いわゆる心の問題を整理したり話し合ったりする「カウンセリング」より先に、すでにこうした「自分に合った商品を紹介する」イメージが先行してしまってるというのも、日本でのカウンセリングや心理療法の概念の普及が難しいところでもあります。
さらに、臨床心理士や公認心理師などの専門教育を受けてきた心理士は、本当は「精神療法家」である「セラピスト」と名乗りたい気持ちがあるのですが、日本では「セラピスト」にすでにスピリチュアルなイメージが先についているので、スピリチュアルとは距離を置きたい心理士は「セラピスト」とは名乗りづらい事情もあります。
日本での心理士の名称が役割によって統一されていないことからも、日本における心理学の発展には紆余曲折の歴史があることが推し量れるでしょう。
開業にあたって、ホームページ作成時に、「カウンセラー」と記載するか、「セラピスト」と記載するか、「心理士」と記載するか…ずいぶん悩みました。

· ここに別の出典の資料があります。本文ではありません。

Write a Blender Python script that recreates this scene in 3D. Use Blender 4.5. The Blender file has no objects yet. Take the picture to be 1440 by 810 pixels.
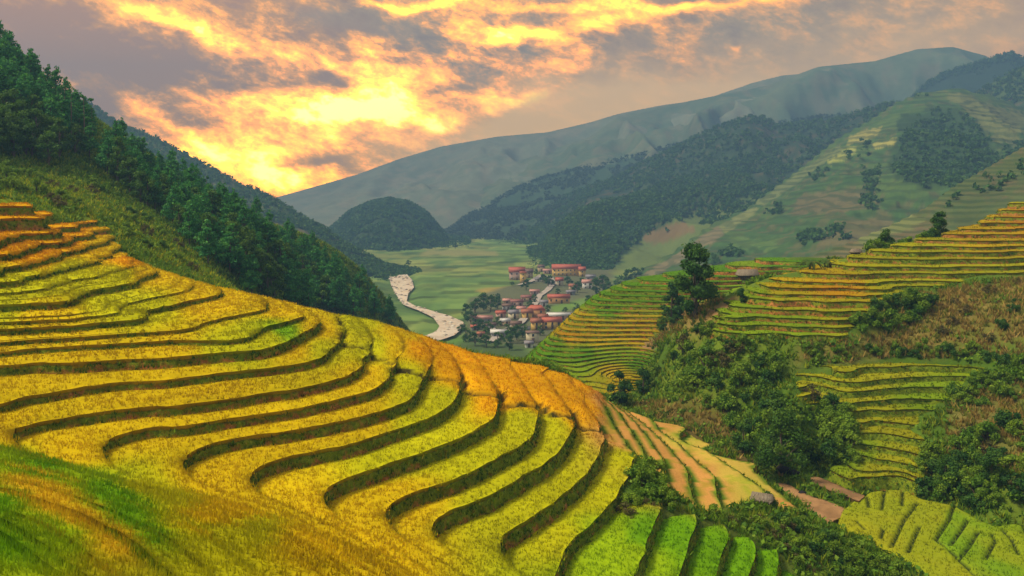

自分の持っている資格からすると、「心理士」か「心理師」になるのですが、あまり身近に感じられず、役所っぽいな…としっくりきませんでした。
オリエンテーションが精神分析なので、「サイコセラピスト」や「セラピスト」という呼び方にも惹かれましたが、私の思いや憧れとは別に、「サイコセラピスト」には「サイコパス」から来るイメージ、「セラピスト」には前述したように、ちょっとスピリチュアルよりなイメージがあると感じられ、やはり使用するにはためらいがありました。
結果、あまりにも内包するイメージが大きすぎるけれど、それでも内包するものが、私の提供する心理療法とかけ離れていない「とにかく何かを人に相談する」という一般的イメージをもつ「カウンセラー」を使用することにしました。
とはいえ、心理士の資格の中で、臨床心理士は大学院を卒業、公認心理師は大学の心理学部を卒業しなければ取れない資格と比べると、「カウンセラー」とつく名称の資格は、大学などでの専門的教育が必要なく、短時間でとれるものが多いのです。心理士の観点からすると、「カウンセラー」と名乗りたくない…気持ちも湧いてくるのです。
このジレンマは、未だに私の中にくすぶっていますが、それでも、ホームページを見る方には専門家の事情なんて関係ないし、何よりも「気軽に相談に来てもらえる」をメインにするには、やはり「カウンセリング」「カウンセラー」という長い歴史をもつ名称に軍配があがったわけでした。
そういうわけで、私は「カウンセラー」を名乗っていますが、カウンセラーを選ぶ際には、その呼称だけで判断せず、どんな資格を持っているかも御確認頂けると嬉しいです。